* BEGIN Material supplied *

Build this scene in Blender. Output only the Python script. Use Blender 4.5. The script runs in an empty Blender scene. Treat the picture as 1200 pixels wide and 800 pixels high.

* END Material supplied *
* BEGIN Material supplied *

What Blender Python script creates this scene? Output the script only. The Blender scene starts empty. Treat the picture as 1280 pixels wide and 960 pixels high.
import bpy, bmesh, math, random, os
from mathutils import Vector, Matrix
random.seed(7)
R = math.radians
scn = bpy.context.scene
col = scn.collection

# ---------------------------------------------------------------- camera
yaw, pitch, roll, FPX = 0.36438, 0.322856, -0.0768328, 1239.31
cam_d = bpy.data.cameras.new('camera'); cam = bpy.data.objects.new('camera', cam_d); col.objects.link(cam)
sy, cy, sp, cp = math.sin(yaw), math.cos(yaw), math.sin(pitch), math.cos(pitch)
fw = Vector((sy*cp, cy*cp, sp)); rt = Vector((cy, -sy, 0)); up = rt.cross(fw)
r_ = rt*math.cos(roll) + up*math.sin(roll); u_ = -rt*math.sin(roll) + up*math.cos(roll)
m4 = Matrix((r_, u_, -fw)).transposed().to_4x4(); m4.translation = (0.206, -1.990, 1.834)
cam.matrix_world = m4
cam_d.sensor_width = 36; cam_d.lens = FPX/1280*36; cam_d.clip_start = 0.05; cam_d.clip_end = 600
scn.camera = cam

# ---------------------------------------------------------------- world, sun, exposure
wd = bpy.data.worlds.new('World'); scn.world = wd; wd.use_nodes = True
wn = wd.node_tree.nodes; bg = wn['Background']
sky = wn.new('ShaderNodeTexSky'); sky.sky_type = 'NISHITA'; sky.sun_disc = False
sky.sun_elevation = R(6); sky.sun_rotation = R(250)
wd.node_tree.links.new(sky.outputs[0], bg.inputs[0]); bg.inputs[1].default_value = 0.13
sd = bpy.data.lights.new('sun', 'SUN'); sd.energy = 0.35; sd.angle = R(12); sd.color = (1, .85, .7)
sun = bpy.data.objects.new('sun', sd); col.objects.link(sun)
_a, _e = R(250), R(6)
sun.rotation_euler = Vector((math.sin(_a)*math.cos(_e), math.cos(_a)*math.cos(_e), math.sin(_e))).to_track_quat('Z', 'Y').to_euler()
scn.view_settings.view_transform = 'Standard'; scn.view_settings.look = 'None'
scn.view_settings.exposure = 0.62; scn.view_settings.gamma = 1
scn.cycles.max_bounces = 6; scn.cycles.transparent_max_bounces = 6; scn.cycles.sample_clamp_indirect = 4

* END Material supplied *

▶ What you will do
Would you quote everything above from the line containing "What Blender Python" down to the line containing "scn.camera = cam"? Include both of those lines and nothing else.

▶ Right answer
What Blender Python script creates this scene? Output the script only. The Blender scene starts empty. Treat the picture as 1280 pixels wide and 960 pixels high.
import bpy, bmesh, math, random, os
from mathutils import Vector, Matrix
random.seed(7)
R = math.radians
scn = bpy.context.scene
col = scn.collection

# ---------------------------------------------------------------- camera
yaw, pitch, roll, FPX = 0.36438, 0.322856, -0.0768328, 1239.31
cam_d = bpy.data.cameras.new('camera'); cam = bpy.data.objects.new('camera', cam_d); col.objects.link(cam)
sy, cy, sp, cp = math.sin(yaw), math.cos(yaw), math.sin(pitch), math.cos(pitch)
fw = Vector((sy*cp, cy*cp, sp)); rt = Vector((cy, -sy, 0)); up = rt.cross(fw)
r_ = rt*math.cos(roll) + up*math.sin(roll); u_ = -rt*math.sin(roll) + up*math.cos(roll)
m4 = Matrix((r_, u_, -fw)).transposed().to_4x4(); m4.translation = (0.206, -1.990, 1.834)
cam.matrix_world = m4
cam_d.sensor_width = 36; cam_d.lens = FPX/1280*36; cam_d.clip_start = 0.05; cam_d.clip_end = 600
scn.camera = cam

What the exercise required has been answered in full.